**Request:** Each line containing the word "this" must be reported.

**Record set:**

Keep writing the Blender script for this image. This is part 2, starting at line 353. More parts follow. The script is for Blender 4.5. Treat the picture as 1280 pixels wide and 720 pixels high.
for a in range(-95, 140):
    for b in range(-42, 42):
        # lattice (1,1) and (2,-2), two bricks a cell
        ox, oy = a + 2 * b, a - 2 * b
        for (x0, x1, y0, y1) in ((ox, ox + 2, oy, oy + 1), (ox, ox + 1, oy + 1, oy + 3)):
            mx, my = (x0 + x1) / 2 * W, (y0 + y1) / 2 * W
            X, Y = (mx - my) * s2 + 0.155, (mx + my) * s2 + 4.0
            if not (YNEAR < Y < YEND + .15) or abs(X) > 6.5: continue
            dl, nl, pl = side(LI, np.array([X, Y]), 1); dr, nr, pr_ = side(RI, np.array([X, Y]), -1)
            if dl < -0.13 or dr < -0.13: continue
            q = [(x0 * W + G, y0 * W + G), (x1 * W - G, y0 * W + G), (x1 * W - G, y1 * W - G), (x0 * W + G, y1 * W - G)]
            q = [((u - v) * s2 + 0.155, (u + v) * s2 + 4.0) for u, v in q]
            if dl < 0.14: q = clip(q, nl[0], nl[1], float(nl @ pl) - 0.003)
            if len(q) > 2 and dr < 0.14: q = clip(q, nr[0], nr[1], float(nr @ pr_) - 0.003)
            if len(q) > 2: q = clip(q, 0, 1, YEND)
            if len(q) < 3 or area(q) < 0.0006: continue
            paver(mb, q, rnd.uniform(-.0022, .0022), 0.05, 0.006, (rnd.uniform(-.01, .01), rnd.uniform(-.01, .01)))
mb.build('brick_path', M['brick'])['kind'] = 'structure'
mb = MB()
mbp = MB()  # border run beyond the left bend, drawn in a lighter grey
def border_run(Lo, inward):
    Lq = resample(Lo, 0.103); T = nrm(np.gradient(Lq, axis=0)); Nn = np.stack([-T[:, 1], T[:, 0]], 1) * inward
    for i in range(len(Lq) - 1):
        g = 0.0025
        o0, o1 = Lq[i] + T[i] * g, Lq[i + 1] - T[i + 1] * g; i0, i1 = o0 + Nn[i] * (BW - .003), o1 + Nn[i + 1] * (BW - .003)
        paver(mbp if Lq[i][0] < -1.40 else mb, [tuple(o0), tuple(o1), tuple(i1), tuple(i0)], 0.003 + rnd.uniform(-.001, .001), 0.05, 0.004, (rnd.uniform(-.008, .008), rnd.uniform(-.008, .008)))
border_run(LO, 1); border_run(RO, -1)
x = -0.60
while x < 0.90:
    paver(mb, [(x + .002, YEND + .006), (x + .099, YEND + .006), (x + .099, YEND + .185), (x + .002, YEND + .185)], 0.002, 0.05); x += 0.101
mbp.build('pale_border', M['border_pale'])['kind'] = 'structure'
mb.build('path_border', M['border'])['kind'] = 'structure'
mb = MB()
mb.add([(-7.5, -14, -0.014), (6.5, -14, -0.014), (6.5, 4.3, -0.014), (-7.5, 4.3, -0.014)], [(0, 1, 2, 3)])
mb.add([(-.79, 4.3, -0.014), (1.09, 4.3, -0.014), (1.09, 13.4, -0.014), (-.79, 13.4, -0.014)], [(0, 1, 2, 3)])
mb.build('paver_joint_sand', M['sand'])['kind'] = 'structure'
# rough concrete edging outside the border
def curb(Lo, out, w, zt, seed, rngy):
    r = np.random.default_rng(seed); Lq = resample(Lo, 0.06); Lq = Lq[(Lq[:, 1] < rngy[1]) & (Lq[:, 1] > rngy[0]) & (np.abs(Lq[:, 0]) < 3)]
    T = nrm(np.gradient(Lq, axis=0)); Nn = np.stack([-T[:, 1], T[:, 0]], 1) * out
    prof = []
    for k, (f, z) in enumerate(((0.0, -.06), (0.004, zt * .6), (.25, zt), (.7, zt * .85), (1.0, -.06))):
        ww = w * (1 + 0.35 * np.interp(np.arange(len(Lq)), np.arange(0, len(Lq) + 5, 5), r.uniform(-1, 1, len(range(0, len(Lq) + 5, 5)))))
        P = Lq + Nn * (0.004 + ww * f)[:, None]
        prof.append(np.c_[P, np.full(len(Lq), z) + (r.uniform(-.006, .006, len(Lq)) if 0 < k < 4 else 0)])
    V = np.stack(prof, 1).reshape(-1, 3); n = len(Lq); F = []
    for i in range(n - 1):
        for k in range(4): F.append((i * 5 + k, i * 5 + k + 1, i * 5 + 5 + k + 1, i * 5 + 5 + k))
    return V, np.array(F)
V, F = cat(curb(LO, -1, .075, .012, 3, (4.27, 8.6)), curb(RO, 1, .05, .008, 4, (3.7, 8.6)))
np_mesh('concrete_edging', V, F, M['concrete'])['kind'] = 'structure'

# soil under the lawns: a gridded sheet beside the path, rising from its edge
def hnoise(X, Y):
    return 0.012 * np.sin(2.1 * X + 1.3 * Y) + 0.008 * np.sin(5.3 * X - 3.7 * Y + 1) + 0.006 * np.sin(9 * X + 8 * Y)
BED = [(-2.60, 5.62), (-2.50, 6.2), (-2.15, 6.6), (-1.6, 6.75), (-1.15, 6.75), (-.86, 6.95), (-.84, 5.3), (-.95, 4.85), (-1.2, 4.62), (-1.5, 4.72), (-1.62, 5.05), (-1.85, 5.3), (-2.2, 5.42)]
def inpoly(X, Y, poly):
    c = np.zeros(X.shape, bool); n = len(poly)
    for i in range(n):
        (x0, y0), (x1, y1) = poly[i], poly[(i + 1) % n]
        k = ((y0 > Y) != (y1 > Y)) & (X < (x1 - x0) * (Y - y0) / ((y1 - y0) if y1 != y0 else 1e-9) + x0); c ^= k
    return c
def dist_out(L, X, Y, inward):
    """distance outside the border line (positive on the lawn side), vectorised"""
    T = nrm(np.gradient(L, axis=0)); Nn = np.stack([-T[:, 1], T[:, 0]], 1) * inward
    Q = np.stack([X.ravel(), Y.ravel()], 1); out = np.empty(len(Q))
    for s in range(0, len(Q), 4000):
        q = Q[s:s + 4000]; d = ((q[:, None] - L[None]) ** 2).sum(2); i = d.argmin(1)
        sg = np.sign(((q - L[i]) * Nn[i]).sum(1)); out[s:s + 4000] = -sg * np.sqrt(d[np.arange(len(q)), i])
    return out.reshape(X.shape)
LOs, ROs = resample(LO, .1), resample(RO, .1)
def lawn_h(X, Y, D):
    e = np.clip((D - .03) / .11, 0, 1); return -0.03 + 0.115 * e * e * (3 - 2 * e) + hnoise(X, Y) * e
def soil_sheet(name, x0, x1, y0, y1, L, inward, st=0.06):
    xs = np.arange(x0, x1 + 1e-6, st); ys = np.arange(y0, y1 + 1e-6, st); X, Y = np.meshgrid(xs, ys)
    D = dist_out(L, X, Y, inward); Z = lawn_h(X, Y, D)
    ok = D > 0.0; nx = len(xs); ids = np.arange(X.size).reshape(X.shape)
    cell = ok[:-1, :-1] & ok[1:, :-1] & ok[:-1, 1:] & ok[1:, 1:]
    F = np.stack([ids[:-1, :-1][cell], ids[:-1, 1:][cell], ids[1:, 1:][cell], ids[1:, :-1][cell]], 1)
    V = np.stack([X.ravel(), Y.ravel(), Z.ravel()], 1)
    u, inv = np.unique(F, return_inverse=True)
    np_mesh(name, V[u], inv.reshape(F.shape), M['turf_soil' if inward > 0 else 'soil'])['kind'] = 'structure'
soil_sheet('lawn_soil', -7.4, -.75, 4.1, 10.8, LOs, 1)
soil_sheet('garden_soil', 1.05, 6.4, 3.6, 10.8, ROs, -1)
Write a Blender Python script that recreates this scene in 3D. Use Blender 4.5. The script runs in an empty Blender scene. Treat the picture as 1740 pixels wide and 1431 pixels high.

**Task output:**
Keep writing the Blender script for this image. This is part 2, starting at line 353. More parts follow. The script is for Blender 4.5. Treat the picture as 1280 pixels wide and 720 pixels high.
Write a Blender Python script that recreates this scene in 3D. Use Blender 4.5. The script runs in an empty Blender scene. Treat the picture as 1740 pixels wide and 1431 pixels high.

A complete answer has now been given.